Esta peligrosa desconexión entre gasto e ingreso se agrava con expansiones estructurales de la burocracia estatal. El caso del Instituto de Previsión Social (IPS) es ilustrativo: para 2025 se contempla la incorporación de casi 300 nuevos funcionarios y 80 mil millones de pesos adicionales para dicho organismo para poder cubrir esa prácticamente nueva planta de funcionarios públicos. Esta expansión no es casual: responde a la implementación de nuevas obligaciones administrativas para la entrega de beneficios sociales como la Pensión Garantizada Universal ampliada y otros programas de asistencia.
Sin embargo, más allá de la necesidad de implementar políticas sociales, lo preocupante es la falta de horizonte sostenible para su financiamiento. La creación de nuevos cargos públicos tiene un costo que no es transitorio: es permanente. Cada nuevo funcionario implica salarios, reajustes, beneficios y pasivos laborales a futuro, comprometiendo los presupuestos de los próximos gobiernos. En palabras simples, son gastos que se acumulan año a año, aún si la economía no crece y aún si los ingresos fiscales no se materializan como se espera.
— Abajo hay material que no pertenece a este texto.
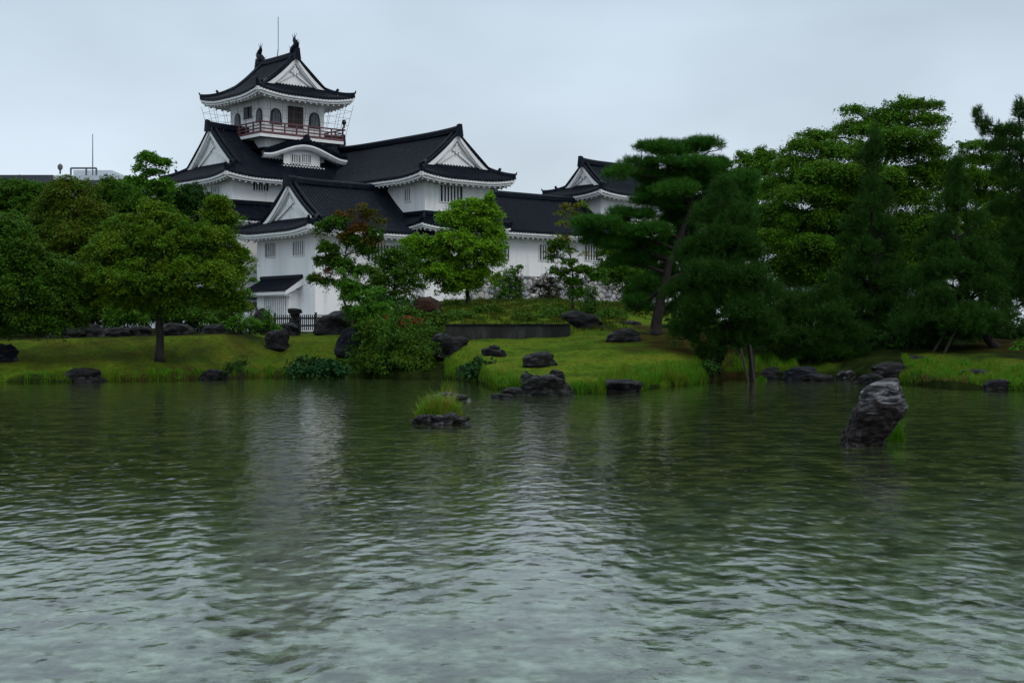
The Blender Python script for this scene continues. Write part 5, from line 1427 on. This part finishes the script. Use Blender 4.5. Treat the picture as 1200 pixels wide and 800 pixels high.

¿El resultado probable? Un mayor déficit estructural y un aumento de la deuda pública, que ya ha venido creciendo de manera sostenida en la última década, pasando de un 5% del PIB en 2007 a cerca de un 40% en 2024. Si la trayectoria actual continúa, no sólo se pondrá en riesgo la clasificación crediticia del país —aumentando el costo de endeudarse—, sino que también se comprometerán los recursos disponibles para inversión pública efectiva, como infraestructura, educación y salud.
Chile corre el riesgo de caer en la trampa del gasto fácil: aumentar transferencias y contratación pública hoy, cargando la cuenta al endeudamiento futuro. Sin un plan serio de reactivación económica, de reforma del Estado que evite su hipertrofia, y de disciplina fiscal real —no sólo proclamada—, el país hipotecará su estabilidad económica en los próximos años.
La prudencia no puede seguir siendo una virtud olvidada. De lo contrario, el espejo de las finanzas públicas chilenas, admirado en décadas pasadas, podría terminar hecho añicos.